The making of the album caused tension, too. Ekström and the band, which includes his brother Henrik as well as Petter Agurén and Simon Fransson, had produced their first albums themselves, but this time they brought in an outside producer: Dan Lissvik of the electro-pop band Studio. Lissvik had his own ideas about what the album should be, and he preferred working quickly, as opposed to Ekström’s tendency to be meticulous and precise. Ekström admits that he can be prone to “over-produce,” but he also thinks that Lissvik’s vision of the band was at odds with its identity at times. That opposition was a source of disputes, but it was also a valuable learning experience.

Ekström feels that by working with Lissvik, the band “passed some obstacle in our career.” He’s eager to take what he’s learned when doing the next Mary Onettes album, which, he says, they will likely produce themselves, and should come quicker than the four-year delay between Islands and Hit The Waves. (Granted, between those two albums, the two Ekströms released a Swedish-language project under the name Det Vackra Livet.)

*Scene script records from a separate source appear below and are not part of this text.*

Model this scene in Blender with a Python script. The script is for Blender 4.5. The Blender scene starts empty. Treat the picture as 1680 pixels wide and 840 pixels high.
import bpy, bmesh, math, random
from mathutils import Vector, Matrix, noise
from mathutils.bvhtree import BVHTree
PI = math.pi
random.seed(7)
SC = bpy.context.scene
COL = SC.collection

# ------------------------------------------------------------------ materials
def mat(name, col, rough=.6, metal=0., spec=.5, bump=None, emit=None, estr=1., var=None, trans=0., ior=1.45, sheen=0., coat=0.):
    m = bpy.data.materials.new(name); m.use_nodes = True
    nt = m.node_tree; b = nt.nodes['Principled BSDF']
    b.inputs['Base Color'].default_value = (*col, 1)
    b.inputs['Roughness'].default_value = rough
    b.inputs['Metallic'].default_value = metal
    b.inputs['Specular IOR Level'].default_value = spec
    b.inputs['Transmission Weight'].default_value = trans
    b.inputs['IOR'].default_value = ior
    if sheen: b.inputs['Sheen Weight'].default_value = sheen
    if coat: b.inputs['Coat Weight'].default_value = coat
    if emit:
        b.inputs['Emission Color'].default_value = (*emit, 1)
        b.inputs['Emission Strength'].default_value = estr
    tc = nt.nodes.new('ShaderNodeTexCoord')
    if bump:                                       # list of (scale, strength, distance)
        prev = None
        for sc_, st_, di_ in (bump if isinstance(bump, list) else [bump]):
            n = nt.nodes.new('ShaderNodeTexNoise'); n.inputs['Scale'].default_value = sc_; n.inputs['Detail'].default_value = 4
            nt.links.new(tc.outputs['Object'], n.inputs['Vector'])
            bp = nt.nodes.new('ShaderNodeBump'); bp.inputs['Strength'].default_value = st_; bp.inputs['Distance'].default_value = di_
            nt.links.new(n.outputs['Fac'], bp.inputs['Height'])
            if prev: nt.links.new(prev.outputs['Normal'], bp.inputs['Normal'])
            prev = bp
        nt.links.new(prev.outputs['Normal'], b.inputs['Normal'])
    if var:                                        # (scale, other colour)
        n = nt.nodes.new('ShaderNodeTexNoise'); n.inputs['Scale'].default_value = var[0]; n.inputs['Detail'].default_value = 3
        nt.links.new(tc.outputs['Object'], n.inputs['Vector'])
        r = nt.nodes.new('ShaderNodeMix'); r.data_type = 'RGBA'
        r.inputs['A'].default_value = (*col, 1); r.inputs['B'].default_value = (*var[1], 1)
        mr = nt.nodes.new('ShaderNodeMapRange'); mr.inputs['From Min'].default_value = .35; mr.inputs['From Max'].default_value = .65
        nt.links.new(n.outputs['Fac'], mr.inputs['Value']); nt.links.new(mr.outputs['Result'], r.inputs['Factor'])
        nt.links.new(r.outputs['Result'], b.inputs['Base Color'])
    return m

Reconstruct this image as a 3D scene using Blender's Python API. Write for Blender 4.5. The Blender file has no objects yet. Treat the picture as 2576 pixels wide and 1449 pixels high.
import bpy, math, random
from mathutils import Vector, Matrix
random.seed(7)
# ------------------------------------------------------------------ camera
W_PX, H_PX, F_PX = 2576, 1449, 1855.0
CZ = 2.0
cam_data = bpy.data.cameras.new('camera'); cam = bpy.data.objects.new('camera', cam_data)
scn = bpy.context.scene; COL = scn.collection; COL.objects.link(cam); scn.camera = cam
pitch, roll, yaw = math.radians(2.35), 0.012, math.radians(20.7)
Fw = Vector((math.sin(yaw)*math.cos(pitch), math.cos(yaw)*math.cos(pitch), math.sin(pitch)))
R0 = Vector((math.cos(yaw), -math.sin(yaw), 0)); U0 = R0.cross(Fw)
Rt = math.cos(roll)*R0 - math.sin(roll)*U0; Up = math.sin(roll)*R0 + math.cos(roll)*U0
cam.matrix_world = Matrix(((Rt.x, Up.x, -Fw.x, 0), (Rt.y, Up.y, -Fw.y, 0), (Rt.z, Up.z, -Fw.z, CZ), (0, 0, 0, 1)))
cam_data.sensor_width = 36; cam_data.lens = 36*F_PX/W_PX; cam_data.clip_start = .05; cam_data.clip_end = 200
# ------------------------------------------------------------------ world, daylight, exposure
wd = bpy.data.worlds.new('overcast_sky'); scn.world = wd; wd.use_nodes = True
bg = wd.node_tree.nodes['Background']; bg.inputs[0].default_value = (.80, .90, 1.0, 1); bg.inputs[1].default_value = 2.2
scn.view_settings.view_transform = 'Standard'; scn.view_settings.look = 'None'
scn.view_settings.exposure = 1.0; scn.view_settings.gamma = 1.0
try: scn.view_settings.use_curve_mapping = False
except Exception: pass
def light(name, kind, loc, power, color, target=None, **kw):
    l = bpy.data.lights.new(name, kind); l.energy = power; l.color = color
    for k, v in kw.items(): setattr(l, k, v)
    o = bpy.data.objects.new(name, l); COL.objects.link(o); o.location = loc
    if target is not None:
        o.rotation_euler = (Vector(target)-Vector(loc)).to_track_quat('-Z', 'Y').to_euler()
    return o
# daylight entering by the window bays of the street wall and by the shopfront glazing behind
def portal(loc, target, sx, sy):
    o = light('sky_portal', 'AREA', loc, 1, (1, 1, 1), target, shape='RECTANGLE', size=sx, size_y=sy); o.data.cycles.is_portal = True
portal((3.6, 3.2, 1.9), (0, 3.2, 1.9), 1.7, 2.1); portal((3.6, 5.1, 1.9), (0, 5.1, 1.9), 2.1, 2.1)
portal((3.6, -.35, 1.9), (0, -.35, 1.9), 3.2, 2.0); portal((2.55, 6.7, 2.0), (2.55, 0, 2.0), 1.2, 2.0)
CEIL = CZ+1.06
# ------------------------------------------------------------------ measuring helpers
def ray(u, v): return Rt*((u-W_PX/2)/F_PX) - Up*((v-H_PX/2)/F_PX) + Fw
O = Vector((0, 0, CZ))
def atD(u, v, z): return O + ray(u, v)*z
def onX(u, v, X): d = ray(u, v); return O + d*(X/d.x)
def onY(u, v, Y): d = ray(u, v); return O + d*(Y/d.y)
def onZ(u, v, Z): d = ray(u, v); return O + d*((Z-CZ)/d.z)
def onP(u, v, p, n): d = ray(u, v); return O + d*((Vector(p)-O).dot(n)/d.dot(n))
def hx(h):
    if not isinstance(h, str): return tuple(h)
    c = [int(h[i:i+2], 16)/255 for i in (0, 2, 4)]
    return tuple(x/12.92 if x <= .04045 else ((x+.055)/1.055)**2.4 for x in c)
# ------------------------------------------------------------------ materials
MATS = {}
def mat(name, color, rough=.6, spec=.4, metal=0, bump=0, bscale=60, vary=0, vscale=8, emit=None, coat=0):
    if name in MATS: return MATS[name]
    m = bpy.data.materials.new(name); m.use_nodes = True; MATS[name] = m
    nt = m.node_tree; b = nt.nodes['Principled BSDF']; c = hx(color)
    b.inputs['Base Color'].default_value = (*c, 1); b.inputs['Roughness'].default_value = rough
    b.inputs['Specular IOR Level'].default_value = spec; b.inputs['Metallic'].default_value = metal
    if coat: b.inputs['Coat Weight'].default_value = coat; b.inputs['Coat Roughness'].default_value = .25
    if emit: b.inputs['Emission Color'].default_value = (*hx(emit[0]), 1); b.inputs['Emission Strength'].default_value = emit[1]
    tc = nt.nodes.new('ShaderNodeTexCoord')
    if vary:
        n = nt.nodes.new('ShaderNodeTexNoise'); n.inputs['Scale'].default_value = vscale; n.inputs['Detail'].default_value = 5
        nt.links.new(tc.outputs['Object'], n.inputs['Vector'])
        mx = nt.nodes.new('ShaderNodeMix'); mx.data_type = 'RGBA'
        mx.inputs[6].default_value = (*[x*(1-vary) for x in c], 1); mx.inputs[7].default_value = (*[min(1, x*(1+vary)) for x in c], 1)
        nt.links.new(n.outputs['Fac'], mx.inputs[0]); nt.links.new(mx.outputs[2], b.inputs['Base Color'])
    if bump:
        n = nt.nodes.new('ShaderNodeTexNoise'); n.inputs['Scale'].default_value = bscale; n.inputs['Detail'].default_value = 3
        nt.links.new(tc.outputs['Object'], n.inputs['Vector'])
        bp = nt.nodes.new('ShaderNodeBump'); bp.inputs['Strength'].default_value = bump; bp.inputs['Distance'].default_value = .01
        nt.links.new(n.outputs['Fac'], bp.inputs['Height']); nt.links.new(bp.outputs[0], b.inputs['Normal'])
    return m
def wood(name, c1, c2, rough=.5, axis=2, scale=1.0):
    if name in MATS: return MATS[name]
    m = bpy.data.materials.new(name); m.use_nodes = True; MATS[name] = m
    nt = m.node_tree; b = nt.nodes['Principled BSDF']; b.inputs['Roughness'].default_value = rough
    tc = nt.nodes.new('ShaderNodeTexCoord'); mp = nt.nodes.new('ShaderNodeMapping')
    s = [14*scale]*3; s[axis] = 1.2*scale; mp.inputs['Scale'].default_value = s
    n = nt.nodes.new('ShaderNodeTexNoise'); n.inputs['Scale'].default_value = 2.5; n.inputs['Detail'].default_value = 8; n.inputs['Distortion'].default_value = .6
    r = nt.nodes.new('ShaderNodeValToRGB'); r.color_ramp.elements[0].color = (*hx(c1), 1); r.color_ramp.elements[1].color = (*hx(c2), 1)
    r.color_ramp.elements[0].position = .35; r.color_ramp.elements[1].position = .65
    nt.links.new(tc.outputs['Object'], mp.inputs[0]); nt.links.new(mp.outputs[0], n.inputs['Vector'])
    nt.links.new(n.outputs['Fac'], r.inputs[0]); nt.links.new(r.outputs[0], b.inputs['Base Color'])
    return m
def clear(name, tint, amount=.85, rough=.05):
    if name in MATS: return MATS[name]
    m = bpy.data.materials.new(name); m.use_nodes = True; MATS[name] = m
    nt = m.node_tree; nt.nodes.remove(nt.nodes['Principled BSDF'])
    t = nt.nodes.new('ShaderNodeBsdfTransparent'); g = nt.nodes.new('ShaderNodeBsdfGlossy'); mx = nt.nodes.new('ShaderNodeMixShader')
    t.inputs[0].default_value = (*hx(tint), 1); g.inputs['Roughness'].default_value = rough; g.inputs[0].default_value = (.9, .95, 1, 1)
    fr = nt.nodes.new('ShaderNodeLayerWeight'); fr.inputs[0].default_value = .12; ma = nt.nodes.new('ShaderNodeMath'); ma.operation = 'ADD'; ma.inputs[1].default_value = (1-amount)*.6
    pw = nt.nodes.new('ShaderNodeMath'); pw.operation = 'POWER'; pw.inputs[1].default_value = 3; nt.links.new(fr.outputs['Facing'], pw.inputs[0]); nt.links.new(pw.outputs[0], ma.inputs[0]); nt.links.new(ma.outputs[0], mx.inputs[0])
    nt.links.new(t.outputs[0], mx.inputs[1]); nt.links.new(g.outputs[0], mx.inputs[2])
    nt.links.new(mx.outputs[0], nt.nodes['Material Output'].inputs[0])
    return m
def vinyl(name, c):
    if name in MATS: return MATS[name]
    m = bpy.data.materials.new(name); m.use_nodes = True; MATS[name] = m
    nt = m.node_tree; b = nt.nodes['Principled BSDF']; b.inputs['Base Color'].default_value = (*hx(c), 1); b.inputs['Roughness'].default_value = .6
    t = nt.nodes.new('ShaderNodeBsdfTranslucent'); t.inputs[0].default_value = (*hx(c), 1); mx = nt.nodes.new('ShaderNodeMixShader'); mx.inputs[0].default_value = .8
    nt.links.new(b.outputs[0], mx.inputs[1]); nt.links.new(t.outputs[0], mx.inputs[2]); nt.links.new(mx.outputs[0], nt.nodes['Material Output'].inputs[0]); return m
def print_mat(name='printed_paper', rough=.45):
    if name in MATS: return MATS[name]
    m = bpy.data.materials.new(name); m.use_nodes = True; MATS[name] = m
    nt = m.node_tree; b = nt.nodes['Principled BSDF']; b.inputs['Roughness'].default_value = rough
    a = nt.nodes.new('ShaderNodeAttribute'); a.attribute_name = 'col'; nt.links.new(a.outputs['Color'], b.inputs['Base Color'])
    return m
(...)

Hit The Waves bears no overt signs of the conflicts that brought it to life, nor is it a pure break with the band’s past. And, ultimately, the cheese factor is rather low. The Mary Onettes’ love of the Cure still comes through on the bouncy “Blues,” which could be an outtake from Kiss Me, Kiss Me, Kiss Me, and their affinity for New Order surfaces in the delightful guitar hook of “Can’t Stop The Aching.” Ekström came to love that early-’80s era vicariously, through his older sister’s record collection. He’s not nostalgic for favorite bands of his youth; he’s inspired by bands of that time, and the Mary Onettes are all about exploring that sound anew.

“My sister listened a lot to ’80s movie music, the John Hughes soundtracks,” he says. “I was very little then, but they’re stuck somewhere in my mind. People ask me if I listened to all these bands that I’m inspired by, and I hadn’t. If I did listen to them when I was young, I probably wouldn’t be making this music now.”